PROVIDED DATA:
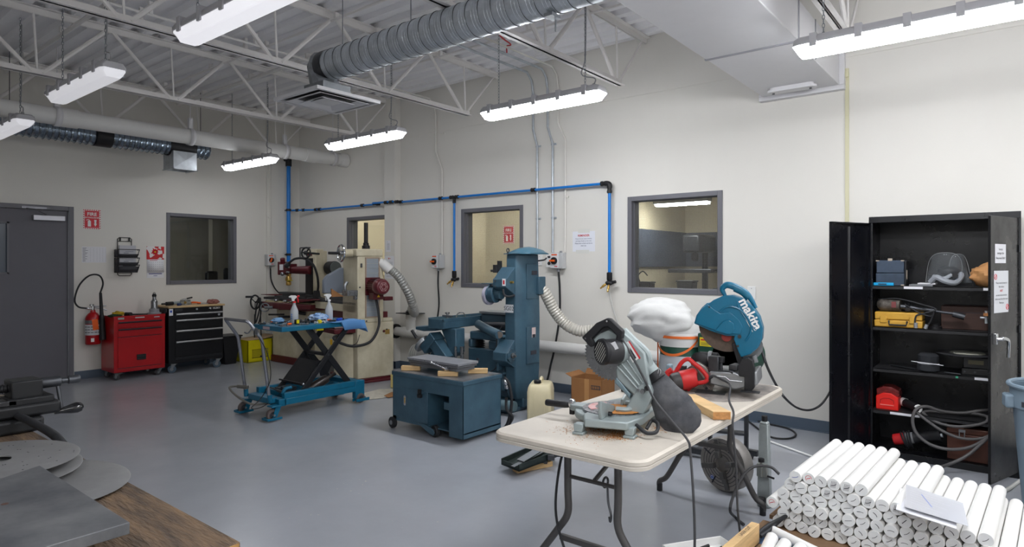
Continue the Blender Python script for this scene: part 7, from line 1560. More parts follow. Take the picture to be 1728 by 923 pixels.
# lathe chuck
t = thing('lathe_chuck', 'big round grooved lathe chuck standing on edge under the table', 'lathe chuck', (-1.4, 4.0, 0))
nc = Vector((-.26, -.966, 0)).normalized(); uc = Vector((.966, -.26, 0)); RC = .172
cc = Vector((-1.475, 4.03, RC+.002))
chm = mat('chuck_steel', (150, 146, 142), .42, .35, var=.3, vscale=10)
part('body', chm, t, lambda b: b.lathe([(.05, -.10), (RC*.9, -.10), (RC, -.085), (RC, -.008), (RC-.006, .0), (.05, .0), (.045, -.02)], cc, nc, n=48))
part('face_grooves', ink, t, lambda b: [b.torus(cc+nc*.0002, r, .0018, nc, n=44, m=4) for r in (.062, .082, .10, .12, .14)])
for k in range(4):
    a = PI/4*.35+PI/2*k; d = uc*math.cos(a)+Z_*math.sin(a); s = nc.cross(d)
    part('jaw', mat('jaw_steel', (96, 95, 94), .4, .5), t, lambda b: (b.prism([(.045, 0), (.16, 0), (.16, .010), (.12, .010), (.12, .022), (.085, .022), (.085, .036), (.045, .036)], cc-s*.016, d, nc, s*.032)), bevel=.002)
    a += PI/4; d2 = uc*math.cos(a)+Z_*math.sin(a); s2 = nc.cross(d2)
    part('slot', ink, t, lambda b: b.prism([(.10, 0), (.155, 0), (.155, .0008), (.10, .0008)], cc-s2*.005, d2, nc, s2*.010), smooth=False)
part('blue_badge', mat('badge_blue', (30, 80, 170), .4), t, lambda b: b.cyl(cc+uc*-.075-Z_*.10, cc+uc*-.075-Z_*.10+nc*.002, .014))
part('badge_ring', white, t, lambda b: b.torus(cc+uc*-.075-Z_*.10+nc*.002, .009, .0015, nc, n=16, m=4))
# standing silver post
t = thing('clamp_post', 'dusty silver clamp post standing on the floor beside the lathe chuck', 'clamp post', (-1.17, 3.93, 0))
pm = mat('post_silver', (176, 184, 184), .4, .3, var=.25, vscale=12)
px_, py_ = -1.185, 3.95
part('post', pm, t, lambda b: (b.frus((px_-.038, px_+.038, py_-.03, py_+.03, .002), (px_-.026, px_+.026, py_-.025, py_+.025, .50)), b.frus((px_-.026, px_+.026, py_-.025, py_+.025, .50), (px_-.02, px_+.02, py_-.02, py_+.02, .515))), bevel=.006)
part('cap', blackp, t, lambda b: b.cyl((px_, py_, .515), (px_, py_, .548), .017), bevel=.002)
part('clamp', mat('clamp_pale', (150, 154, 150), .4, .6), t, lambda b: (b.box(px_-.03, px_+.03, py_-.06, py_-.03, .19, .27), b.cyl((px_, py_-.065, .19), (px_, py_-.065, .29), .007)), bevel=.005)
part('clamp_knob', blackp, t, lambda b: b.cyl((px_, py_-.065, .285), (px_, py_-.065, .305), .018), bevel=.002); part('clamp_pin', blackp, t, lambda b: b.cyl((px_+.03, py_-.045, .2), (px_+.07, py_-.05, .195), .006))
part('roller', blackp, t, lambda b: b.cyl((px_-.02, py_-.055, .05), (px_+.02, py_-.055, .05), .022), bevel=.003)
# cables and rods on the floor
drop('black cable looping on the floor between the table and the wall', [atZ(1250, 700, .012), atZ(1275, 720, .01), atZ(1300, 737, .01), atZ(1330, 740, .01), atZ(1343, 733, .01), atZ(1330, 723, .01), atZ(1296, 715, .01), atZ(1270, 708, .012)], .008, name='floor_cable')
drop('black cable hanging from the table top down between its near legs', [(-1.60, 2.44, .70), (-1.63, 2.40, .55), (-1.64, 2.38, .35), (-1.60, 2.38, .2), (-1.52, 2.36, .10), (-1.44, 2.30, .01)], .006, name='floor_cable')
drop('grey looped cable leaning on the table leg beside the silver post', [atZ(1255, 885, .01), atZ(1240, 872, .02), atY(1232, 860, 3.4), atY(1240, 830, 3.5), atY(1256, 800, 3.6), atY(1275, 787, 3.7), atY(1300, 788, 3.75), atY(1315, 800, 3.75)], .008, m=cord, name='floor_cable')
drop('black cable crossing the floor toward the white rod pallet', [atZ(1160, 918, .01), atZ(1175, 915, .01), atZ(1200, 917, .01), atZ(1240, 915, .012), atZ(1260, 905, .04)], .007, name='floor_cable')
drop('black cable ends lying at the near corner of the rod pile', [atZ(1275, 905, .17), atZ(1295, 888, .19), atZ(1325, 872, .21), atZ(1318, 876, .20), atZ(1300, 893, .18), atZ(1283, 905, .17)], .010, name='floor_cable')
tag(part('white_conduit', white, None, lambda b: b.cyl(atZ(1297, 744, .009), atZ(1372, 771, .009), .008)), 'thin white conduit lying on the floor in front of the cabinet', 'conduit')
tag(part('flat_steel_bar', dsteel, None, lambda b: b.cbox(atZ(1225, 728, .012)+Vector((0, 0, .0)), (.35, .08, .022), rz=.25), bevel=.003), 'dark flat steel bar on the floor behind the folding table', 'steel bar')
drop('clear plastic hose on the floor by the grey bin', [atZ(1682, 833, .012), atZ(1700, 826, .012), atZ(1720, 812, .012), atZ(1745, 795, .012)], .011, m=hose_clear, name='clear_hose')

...

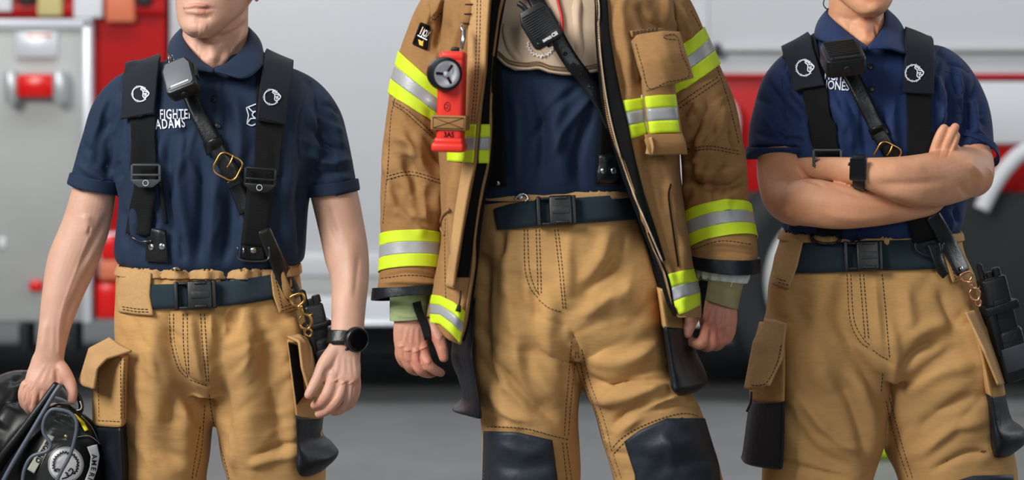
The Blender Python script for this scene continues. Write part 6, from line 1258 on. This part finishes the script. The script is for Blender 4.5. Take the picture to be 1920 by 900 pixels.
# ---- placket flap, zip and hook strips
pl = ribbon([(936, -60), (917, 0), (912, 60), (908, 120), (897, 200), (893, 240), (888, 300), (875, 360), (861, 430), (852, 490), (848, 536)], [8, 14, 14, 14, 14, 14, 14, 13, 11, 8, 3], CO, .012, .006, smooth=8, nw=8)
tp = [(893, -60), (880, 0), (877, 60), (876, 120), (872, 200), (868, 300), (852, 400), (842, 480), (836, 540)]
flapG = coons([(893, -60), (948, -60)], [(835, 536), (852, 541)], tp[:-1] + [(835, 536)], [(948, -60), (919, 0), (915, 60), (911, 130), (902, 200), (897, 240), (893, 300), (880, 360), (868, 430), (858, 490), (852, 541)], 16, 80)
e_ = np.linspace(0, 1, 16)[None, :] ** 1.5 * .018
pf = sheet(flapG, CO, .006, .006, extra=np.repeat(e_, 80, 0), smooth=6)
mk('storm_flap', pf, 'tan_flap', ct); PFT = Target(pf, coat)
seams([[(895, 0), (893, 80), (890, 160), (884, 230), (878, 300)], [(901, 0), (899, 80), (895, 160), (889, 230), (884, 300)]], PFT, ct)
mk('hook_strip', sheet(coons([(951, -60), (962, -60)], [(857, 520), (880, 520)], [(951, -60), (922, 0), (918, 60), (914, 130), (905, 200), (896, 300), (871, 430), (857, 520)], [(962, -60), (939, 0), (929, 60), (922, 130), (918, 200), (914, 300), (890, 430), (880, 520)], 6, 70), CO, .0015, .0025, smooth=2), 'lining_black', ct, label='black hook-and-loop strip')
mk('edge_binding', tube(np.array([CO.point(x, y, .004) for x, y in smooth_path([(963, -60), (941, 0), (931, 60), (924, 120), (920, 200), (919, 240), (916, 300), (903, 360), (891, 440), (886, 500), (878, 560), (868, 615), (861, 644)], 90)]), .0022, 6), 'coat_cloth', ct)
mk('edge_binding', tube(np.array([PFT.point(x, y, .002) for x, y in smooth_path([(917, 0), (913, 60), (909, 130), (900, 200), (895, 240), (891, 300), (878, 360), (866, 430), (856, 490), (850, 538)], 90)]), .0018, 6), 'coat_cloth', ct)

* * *

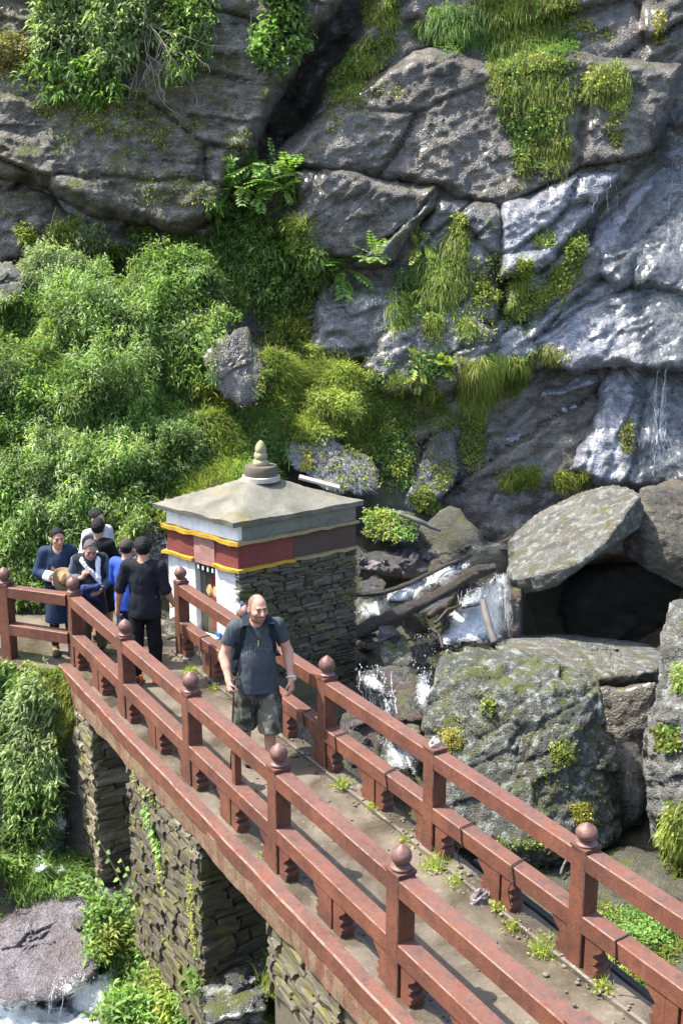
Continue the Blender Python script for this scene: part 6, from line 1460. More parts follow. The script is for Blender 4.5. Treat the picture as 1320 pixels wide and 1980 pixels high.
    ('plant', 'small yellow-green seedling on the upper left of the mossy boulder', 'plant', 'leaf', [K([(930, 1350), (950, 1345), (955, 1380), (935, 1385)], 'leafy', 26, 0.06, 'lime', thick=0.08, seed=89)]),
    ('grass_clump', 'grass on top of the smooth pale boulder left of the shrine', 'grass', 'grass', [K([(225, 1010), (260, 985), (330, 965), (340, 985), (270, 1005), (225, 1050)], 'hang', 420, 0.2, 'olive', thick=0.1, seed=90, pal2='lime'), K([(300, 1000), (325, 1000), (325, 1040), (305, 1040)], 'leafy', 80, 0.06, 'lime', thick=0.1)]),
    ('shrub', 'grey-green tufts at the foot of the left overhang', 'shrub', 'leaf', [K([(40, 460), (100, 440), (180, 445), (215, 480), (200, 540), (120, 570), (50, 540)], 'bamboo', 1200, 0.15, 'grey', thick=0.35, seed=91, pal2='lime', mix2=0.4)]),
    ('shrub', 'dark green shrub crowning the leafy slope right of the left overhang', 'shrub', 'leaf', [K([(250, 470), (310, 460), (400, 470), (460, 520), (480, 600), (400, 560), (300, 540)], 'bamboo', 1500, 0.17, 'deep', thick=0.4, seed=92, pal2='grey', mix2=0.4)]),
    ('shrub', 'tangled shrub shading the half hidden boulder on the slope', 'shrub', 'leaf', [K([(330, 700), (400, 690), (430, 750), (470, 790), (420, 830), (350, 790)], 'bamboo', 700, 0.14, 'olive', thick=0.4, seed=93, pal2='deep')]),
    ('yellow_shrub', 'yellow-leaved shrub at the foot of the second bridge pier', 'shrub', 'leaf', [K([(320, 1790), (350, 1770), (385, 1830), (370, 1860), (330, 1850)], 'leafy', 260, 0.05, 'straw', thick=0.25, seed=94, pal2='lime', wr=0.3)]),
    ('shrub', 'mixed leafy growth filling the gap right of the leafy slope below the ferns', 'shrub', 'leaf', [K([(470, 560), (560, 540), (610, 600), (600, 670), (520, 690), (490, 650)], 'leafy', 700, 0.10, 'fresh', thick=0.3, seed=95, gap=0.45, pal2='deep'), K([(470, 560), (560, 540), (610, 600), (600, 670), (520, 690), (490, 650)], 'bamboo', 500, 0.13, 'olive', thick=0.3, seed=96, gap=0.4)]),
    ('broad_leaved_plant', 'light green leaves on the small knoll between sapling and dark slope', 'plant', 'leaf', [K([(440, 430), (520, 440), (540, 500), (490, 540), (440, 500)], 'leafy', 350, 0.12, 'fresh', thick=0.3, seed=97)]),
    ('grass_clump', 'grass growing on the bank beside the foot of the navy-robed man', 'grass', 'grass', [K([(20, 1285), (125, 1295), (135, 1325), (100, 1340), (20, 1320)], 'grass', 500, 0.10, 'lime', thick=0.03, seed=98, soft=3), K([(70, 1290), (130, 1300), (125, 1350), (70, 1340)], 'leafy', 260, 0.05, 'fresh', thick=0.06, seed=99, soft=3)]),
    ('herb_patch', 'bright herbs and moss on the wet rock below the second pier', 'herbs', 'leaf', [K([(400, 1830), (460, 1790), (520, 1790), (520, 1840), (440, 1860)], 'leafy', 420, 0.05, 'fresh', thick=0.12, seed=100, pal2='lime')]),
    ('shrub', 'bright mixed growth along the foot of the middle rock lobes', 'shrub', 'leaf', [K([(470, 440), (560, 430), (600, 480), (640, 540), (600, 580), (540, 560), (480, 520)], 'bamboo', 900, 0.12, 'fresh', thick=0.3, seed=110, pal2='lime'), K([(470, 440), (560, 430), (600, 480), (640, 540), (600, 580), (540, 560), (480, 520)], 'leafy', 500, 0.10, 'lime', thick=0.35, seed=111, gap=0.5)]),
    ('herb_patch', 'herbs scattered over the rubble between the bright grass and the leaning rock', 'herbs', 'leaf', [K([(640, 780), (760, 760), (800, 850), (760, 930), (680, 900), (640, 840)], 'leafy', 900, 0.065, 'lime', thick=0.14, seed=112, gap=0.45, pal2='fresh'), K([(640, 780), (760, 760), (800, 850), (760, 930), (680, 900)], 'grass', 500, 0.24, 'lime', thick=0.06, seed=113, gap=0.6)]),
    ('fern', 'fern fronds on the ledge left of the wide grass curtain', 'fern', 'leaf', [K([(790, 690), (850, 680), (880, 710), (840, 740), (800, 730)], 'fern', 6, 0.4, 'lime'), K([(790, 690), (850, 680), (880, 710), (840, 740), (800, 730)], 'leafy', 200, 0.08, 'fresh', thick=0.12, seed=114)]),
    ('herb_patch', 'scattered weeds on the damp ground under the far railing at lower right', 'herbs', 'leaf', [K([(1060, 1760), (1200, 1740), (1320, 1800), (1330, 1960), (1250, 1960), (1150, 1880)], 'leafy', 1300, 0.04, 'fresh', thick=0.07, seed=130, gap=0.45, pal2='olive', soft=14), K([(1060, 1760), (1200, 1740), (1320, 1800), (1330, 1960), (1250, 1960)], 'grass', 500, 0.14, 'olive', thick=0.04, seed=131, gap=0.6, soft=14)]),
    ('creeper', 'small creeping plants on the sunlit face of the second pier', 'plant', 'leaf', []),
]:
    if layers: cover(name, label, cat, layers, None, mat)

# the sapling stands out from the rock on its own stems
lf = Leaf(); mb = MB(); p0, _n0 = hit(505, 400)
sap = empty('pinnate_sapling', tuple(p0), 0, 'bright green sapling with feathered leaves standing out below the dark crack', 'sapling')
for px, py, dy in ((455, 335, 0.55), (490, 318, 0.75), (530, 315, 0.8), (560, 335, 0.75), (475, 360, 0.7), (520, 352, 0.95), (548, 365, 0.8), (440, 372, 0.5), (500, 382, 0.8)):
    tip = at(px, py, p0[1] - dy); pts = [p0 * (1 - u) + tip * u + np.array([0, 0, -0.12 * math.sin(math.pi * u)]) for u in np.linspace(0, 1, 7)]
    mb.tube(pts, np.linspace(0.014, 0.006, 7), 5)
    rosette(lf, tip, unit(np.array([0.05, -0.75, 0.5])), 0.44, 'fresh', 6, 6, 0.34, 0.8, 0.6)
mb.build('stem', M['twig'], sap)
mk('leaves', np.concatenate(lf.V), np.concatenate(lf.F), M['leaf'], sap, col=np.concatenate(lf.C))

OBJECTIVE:
Identify and copy the lines holding the word "follow".

RESULT:
Continue the Blender Python script for this scene: part 7, from line 1560. More parts follow. Take the picture to be 1728 by 923 pixels.
Continue the Blender Python script for this scene: part 6, from line 1460. More parts follow. The script is for Blender 4.5. Treat the picture as 1320 pixels wide and 1980 pixels high.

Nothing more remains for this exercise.